[Data segment]
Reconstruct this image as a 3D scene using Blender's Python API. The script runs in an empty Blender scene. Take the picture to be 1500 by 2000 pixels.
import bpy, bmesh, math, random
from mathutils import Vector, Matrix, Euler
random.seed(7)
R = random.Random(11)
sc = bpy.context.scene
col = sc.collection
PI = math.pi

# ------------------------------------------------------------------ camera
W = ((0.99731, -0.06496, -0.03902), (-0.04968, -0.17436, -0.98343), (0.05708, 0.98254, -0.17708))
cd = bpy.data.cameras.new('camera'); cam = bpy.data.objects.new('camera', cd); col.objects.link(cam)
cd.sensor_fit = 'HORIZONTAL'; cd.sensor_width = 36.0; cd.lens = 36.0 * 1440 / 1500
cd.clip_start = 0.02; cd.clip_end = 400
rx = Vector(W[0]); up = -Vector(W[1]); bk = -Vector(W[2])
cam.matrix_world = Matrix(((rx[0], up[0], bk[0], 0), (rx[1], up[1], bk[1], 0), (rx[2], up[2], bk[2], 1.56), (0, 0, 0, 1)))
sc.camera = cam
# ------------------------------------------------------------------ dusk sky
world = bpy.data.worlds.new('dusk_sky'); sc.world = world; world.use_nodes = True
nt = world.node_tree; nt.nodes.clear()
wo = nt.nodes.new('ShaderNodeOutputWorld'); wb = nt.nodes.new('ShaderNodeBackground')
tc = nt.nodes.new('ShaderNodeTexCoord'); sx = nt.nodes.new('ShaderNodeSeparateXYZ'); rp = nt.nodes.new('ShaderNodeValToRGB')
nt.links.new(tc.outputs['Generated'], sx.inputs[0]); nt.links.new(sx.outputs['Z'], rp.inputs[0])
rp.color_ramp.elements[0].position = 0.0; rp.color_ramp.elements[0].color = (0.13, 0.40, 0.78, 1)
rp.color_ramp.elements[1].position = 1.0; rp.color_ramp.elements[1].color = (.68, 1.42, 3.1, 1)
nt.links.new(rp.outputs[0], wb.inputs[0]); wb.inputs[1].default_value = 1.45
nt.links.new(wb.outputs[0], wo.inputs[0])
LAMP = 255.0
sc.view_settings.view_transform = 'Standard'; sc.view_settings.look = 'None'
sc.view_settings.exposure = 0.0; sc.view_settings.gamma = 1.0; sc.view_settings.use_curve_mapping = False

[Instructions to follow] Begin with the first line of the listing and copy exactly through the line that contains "PI = math.pi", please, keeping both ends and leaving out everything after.

[Solution]
Reconstruct this image as a 3D scene using Blender's Python API. The script runs in an empty Blender scene. Take the picture to be 1500 by 2000 pixels.
import bpy, bmesh, math, random
from mathutils import Vector, Matrix, Euler
random.seed(7)
R = random.Random(11)
sc = bpy.context.scene
col = sc.collection
PI = math.pi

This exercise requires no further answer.